EL FIN DE LOS ARTESANOS DEL CONOCIMIENTO

    
       Hoy toca descanso para la cosa pública, que ya era hora. Mirando hacia atrás, la curiosidad filosófica había intentado ser la trama central de este blog y el Sr. Tibb ve con desánimo la deriva hacia la opinión política conforme se aproxima el fin del mundo. Por eso, hoy vamos a cambiar brevemente nuestro tema: la originalidad filosófica.
     Durante muchos años el Sr. Tibb albergó la ilusión de escribir un libro de filosofía de forma artesanal. Esa artesanía implicaba un esfuerzo personal, único e individual, como aquel que reclamaba Descartes al escribir su Discurso del Método. El reflexivo Descartes pegado a una estufa en las noches de invierno actúa simbólicamente como ese Louis Pasteur encerrado en su laboratorio o aquel Darwin dando vueltas alrededor del mundo con su paciente trabajo de campo. Los artesanos del conocimiento son de otra época.  Al final sucedió lo que tenía que pasar, y acabó creando un libro sobre otros libros, una sucesión continua y aburrida de glosas. Se dice que Leibniz fue el último gran filósofo capaz de brillar con la misma fuerza en otros campos del saber. Heidegger o Wittgenstein serán tal vez los últimos filósofos que actúan como individuos brillantes en el propio campo de la filosofía. Desde entonces, nuestra acción se disuelve en el grupo.
   La filosofía como actividad original de un individuo tiende a su disolución total. La actividad filosófica, sobre todo si se entiende como riguroso ejercicio conceptual, se refugia en los grupos de trabajo. Detrás de los nombres majestuosos de la modernidad hay grandes equipos académicos que van cerrando una tras otra cualquier tipo de fisura filosófica que puede mostrar la hipótesis original del maestro.
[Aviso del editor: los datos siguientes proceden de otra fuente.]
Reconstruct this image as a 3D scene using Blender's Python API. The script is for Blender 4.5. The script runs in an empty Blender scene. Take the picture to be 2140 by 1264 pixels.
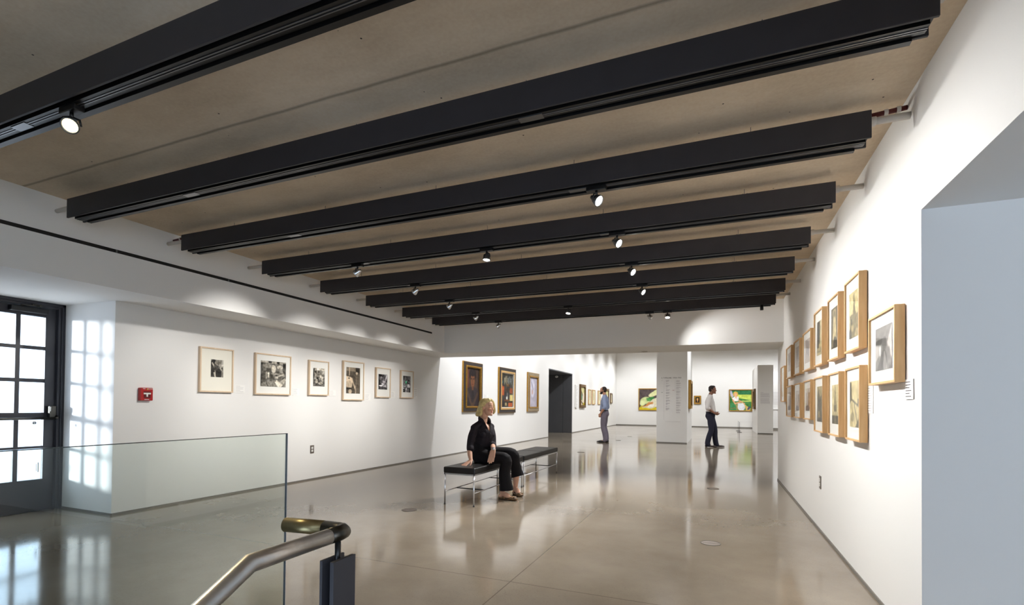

Así nos encontramos con libros terriblemente aburridos y completamente cerrados, en los que aceptando sus premisas de partida difícilmente nos podemos encontrar con algún problema no resuelto. Las obras de Habermas o de John Rawls eran de este tipo. La filosofía, al igual que la historiografía, se ha disuelto en la investigación científica académica. La originalidad se convierte en un lujo que solo los elefantes académicos pueden saborear, incluso con el riesgo de hacer el ridículo y construir libros completamente irrelevantes.  
    Pensemos que en el día de hoy, el filósofo profesional ni siquiera elige su tema de trabajo. El estudiante universitario con vocación de investigador sueña con construir su propia tesis sobre un tema que él elige, pero a medida que avanza la carrera sufre una saludable cura de humildad. Esto hace que en el momento crucial, se encuentra con que las redes del mundo académico ya deciden por él. Abandona su proyecto inicial y lo vincula a la línea de investigación presente en la institución para la que estudia. Durante mucho tiempo, ese joven profesional sigue soñando con una promoción que le permita decidir por sí mismo su materia de trabajo. Después se encontrará con que el patrocinio de ese trabajo dependerá de otras instancias que él ya no puede dominar. Para entonces, las redes sociales académicas habrán apagado cualquier instinto individualista. En muchas ocasiones, habrá reprimido su vocación humanista. Ni siquiera será responsable crítico con su propio trabajo. Se escudará en la institución que le paga, como a un técnico más. El filósofo, al igual que el historiador o el economista, se disuelve en el técnico del think tank, como en la escolástica el filósofo se diluía en un funcionario religioso. Lo académico entendido como castración de lo individual.
     Afortunadamente, hay todavía muchos que trabajan al margen de este planteamiento, ya sea fuera del mundo académico o dentro. El ámbito de decisión del individuo todavía es lo suficientemente libre como para optar entre unas líneas de pensamiento u otras, pero raro será el investigador que no se ha enfrentado alguna vez contra esa castración con consecuencias nefastas. ¿Le queda alguna originalidad, algún margen de acción a la reflexión filosófica personal frente a esta amalgama? Tan solo una: su disolución en metáforas infinitas y solipsistas. Y si consigue rebasar el solipsismo, verá la réplica de su metáfora repetida en memes continuos a lo largo de la red, la única forma de contrastar el éxito de una imagen.